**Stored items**
---*---

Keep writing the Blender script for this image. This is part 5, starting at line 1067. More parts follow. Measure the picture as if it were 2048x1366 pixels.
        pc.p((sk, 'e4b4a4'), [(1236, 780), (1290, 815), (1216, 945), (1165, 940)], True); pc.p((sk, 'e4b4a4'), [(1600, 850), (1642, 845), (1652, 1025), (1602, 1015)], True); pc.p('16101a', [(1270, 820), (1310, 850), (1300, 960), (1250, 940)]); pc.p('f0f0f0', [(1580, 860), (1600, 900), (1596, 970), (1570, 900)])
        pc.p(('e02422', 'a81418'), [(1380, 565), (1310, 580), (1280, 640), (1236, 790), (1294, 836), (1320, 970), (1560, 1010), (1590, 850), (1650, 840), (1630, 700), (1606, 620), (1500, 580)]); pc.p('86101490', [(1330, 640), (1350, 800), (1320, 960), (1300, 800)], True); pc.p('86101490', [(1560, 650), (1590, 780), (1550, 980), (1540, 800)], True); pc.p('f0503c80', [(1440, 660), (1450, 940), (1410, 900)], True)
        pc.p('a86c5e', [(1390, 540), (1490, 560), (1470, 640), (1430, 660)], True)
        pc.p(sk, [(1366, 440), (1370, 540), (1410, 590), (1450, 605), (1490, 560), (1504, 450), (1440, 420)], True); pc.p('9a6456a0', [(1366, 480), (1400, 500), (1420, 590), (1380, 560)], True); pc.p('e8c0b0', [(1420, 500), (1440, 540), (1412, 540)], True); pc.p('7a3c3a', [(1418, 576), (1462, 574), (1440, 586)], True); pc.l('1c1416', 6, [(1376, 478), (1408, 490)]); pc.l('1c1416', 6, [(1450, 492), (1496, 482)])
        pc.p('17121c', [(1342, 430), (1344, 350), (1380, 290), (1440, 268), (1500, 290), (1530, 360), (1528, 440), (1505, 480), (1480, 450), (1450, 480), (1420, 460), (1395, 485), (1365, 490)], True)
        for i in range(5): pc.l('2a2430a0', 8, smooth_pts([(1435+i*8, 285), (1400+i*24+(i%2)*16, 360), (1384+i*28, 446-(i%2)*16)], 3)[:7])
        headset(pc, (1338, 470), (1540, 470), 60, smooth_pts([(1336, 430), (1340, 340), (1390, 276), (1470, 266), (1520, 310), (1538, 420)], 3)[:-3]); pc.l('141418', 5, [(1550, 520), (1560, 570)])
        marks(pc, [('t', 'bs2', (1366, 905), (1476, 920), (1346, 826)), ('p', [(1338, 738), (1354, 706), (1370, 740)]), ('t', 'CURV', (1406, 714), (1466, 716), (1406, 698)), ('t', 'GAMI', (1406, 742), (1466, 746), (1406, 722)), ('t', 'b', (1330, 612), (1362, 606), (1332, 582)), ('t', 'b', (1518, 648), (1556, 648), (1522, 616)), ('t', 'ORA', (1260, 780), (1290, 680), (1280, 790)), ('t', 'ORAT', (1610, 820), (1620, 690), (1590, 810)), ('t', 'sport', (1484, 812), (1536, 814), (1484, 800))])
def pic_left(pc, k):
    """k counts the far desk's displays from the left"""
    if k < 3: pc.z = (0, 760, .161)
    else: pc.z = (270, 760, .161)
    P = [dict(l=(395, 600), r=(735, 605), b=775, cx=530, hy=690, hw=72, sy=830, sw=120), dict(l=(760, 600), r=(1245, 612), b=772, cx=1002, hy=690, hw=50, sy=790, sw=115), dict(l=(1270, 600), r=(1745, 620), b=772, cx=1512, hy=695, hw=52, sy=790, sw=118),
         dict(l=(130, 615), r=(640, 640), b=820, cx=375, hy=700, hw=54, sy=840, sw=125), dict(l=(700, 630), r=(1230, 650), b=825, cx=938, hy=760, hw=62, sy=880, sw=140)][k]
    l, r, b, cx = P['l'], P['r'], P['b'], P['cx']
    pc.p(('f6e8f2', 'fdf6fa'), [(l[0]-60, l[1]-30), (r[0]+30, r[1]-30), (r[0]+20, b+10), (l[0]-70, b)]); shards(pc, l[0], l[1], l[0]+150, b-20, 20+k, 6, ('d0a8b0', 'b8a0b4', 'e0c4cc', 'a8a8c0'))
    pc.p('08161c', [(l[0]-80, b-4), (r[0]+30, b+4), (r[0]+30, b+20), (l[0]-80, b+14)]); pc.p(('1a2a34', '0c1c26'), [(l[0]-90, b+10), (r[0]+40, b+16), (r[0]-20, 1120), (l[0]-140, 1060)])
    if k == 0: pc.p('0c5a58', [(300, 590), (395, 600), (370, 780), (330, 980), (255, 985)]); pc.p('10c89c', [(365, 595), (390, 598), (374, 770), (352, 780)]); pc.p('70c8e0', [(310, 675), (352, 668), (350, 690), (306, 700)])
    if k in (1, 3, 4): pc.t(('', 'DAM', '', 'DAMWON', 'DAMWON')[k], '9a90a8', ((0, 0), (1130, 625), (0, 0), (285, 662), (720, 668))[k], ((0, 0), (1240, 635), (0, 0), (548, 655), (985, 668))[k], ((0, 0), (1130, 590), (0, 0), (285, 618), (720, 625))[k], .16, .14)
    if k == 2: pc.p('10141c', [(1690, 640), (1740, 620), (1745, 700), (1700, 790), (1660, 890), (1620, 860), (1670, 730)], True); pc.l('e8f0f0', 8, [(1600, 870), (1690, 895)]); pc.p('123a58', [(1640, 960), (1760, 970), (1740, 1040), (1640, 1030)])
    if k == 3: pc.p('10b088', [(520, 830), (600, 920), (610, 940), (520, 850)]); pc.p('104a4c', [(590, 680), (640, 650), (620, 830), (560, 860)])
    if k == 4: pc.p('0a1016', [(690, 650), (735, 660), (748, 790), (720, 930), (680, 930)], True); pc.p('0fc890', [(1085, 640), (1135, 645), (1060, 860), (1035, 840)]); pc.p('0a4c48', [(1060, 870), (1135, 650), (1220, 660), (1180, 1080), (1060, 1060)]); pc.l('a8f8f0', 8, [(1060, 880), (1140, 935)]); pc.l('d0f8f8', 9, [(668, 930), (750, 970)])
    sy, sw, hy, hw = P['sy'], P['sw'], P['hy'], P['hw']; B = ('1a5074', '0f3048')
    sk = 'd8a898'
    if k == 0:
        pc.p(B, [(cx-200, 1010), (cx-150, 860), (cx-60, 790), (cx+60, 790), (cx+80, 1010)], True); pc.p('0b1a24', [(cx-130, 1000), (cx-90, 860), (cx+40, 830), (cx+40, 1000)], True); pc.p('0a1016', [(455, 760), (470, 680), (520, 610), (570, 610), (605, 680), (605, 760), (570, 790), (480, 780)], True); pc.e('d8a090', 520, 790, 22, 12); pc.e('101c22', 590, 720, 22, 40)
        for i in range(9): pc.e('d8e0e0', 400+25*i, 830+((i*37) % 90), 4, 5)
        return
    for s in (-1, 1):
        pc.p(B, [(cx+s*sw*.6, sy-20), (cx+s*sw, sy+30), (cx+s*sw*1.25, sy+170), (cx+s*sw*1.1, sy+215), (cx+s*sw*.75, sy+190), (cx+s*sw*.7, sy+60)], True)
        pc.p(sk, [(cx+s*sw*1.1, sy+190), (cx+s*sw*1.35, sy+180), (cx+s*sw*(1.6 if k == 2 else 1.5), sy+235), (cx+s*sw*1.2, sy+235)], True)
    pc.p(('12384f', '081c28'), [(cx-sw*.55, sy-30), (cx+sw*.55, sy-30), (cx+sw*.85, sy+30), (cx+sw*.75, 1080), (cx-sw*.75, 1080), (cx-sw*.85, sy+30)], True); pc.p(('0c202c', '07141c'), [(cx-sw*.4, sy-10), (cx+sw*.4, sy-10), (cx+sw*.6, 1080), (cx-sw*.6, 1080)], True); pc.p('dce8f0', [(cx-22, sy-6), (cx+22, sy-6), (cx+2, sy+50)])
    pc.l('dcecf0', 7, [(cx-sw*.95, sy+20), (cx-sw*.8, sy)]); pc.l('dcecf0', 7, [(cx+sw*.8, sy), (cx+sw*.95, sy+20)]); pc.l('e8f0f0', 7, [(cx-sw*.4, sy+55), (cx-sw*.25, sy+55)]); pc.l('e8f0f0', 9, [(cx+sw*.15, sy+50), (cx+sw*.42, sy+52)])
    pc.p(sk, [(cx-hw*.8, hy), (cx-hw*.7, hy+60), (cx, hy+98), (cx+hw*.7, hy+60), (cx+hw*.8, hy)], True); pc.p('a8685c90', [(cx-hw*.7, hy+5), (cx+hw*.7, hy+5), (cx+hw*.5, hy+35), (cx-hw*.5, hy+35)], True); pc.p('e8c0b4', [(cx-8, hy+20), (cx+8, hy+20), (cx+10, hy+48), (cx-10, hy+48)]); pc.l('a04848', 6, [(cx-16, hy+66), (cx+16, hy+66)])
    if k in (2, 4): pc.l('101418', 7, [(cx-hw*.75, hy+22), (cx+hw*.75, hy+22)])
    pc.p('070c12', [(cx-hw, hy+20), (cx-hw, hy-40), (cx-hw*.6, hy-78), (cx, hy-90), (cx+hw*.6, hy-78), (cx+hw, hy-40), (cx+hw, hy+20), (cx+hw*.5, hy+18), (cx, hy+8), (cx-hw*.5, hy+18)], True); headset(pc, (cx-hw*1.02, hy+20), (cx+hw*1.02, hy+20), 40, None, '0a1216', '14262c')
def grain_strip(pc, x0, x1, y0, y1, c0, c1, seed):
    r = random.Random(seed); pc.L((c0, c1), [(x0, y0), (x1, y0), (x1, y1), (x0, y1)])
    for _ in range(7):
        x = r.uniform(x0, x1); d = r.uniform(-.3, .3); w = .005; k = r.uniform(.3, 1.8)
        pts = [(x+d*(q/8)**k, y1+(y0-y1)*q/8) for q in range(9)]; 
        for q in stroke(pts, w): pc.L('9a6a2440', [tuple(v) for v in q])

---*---

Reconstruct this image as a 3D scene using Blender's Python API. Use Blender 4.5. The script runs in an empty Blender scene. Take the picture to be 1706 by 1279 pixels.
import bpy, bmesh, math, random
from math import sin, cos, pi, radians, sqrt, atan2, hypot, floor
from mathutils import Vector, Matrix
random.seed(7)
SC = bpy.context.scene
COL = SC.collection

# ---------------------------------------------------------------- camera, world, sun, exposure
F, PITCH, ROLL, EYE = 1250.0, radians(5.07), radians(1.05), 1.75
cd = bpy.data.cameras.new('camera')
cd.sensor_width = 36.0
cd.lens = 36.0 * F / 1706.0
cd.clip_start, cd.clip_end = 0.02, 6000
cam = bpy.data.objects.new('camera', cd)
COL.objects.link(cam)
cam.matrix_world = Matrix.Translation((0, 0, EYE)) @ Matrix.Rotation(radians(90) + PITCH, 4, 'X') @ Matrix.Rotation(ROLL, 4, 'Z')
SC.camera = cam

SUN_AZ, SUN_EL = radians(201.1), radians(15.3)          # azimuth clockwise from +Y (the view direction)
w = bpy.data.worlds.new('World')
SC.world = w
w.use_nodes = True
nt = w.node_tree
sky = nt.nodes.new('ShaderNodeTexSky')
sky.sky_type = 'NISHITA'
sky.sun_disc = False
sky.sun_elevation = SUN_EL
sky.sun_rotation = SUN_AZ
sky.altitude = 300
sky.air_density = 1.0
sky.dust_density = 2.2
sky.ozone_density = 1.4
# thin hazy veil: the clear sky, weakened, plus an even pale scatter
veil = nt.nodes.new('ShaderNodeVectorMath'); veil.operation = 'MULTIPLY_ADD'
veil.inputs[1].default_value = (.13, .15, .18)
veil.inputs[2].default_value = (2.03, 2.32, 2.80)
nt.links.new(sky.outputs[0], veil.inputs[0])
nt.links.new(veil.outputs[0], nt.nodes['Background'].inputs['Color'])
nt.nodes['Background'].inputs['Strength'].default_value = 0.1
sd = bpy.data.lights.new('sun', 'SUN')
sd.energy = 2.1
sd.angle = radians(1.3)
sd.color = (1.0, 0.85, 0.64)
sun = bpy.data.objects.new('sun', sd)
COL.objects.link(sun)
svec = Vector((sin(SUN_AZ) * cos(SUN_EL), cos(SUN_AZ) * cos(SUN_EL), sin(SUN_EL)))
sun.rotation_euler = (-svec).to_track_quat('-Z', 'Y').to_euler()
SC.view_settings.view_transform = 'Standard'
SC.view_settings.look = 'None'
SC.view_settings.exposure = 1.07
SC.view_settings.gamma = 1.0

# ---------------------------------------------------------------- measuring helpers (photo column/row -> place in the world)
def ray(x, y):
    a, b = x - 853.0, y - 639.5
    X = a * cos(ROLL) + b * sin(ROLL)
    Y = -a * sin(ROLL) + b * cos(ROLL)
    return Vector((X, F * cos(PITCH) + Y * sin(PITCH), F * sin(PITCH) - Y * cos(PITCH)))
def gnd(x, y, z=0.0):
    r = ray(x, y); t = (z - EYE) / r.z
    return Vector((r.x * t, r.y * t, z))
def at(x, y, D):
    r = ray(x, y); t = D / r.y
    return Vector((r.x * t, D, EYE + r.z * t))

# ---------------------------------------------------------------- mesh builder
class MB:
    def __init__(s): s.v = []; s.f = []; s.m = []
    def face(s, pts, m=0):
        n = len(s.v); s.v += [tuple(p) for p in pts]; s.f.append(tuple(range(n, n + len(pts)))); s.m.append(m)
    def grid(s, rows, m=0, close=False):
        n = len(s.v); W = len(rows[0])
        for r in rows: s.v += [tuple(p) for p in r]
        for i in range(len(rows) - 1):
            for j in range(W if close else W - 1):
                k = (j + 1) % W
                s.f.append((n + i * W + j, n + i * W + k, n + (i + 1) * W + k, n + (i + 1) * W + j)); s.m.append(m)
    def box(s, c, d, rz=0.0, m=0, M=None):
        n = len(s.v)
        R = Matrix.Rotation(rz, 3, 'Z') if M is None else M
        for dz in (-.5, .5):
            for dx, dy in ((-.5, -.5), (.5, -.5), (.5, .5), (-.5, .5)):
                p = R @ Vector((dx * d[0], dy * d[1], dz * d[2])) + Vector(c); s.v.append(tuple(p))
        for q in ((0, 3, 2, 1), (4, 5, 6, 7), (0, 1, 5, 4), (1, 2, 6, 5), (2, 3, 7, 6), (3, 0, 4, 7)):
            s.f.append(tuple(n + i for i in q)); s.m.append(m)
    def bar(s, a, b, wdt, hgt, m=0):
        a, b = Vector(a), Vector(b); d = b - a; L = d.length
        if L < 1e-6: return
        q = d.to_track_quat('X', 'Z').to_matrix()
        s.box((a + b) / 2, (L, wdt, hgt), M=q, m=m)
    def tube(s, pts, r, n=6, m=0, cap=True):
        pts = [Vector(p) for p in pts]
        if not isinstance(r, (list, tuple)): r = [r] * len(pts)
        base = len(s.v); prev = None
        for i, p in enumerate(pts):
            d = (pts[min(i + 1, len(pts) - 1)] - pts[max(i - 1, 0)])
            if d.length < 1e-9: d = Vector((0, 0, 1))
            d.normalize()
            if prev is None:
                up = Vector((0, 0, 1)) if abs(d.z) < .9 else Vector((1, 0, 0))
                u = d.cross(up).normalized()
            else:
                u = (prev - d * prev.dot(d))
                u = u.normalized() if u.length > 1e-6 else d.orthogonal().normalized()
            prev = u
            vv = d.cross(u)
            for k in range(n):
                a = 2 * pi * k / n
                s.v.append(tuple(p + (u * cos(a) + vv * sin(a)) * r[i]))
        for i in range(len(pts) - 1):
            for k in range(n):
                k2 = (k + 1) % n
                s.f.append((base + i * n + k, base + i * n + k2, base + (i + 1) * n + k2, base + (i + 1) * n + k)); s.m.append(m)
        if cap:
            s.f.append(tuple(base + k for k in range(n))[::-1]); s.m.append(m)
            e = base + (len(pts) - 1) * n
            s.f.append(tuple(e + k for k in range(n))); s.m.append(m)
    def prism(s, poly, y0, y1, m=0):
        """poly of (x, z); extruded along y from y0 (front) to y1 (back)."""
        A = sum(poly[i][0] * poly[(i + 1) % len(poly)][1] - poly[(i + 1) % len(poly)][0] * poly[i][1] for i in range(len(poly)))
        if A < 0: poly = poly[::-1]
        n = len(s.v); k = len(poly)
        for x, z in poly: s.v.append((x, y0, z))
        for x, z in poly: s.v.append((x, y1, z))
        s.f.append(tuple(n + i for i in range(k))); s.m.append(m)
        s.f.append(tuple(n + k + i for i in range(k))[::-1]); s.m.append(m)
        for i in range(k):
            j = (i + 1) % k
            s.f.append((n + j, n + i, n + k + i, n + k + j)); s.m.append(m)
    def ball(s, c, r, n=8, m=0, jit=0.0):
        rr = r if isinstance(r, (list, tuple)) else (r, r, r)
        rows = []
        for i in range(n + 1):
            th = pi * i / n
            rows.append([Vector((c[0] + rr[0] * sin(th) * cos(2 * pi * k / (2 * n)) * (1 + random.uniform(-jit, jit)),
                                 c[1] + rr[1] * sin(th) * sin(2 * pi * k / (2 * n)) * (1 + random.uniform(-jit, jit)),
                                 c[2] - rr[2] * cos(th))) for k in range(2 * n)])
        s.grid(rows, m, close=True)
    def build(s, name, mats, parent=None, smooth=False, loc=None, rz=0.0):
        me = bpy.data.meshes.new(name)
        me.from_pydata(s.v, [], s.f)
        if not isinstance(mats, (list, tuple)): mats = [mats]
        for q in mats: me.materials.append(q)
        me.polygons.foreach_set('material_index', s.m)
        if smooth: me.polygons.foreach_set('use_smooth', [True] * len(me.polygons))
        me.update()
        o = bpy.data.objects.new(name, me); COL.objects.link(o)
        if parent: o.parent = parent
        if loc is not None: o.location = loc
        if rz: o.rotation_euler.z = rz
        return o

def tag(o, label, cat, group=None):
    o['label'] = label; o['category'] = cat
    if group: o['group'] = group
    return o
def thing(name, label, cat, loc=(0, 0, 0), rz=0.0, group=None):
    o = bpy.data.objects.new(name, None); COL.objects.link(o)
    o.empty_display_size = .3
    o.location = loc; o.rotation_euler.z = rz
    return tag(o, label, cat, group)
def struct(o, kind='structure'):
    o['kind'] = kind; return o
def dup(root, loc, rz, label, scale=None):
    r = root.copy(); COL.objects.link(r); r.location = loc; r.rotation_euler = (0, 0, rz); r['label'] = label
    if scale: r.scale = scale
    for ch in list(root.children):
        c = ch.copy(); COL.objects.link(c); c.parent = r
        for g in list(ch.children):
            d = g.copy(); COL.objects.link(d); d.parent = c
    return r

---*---

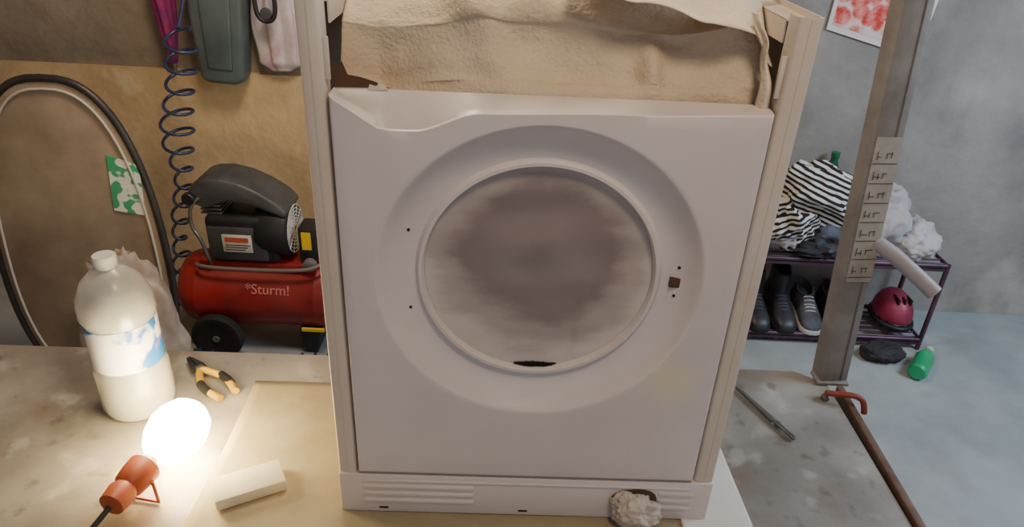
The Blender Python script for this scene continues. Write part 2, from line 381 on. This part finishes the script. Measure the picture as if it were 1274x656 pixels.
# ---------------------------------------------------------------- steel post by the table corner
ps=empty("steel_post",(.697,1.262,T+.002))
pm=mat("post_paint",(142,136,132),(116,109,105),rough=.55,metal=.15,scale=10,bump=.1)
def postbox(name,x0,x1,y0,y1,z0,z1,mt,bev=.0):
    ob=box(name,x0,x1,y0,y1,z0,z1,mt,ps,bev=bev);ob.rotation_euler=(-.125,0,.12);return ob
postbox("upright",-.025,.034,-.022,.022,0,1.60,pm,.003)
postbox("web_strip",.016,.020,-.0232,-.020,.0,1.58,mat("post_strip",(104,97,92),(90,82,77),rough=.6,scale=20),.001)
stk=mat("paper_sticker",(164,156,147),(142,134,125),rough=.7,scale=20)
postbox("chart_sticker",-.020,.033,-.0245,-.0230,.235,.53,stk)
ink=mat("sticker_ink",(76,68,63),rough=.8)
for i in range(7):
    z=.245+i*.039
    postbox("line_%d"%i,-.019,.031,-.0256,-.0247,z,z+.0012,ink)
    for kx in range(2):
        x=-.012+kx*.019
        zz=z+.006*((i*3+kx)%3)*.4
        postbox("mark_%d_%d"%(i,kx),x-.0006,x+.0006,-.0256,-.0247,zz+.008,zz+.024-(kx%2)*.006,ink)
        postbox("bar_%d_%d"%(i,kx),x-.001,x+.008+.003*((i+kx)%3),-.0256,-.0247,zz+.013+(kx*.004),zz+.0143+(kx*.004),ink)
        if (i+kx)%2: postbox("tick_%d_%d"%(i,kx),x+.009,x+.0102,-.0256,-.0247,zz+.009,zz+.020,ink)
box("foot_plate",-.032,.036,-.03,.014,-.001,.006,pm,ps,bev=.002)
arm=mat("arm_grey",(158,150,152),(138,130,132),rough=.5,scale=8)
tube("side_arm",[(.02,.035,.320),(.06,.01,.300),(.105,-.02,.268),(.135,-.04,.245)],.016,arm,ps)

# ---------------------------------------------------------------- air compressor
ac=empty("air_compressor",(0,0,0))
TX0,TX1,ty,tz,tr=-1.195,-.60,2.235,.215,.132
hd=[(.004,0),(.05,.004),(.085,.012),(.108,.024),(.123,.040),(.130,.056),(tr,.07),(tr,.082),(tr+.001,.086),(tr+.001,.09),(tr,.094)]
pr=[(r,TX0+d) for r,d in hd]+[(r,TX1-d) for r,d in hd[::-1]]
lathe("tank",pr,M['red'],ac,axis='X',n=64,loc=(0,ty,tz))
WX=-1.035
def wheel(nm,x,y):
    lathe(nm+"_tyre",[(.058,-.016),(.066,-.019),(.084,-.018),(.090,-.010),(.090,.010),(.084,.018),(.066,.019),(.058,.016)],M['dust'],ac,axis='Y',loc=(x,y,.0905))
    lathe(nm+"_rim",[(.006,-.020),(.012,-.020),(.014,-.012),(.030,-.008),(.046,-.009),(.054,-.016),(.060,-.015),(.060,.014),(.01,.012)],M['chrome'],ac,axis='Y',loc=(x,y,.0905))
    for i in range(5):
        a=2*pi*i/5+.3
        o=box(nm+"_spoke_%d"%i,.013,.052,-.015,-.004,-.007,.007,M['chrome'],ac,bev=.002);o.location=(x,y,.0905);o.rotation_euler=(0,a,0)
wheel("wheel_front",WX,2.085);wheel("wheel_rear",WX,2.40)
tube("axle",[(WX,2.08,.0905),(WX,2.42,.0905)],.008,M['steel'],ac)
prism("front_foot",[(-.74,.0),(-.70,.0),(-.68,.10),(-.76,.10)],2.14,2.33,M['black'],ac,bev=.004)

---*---

Pick out every line with the string "this" and copy it.

Keep writing the Blender script for this image. This is part 5, starting at line 1067. More parts follow. Measure the picture as if it were 2048x1366 pixels.
Reconstruct this image as a 3D scene using Blender's Python API. Use Blender 4.5. The script runs in an empty Blender scene. Take the picture to be 1706 by 1279 pixels.
The Blender Python script for this scene continues. Write part 2, from line 381 on. This part finishes the script. Measure the picture as if it were 1274x656 pixels.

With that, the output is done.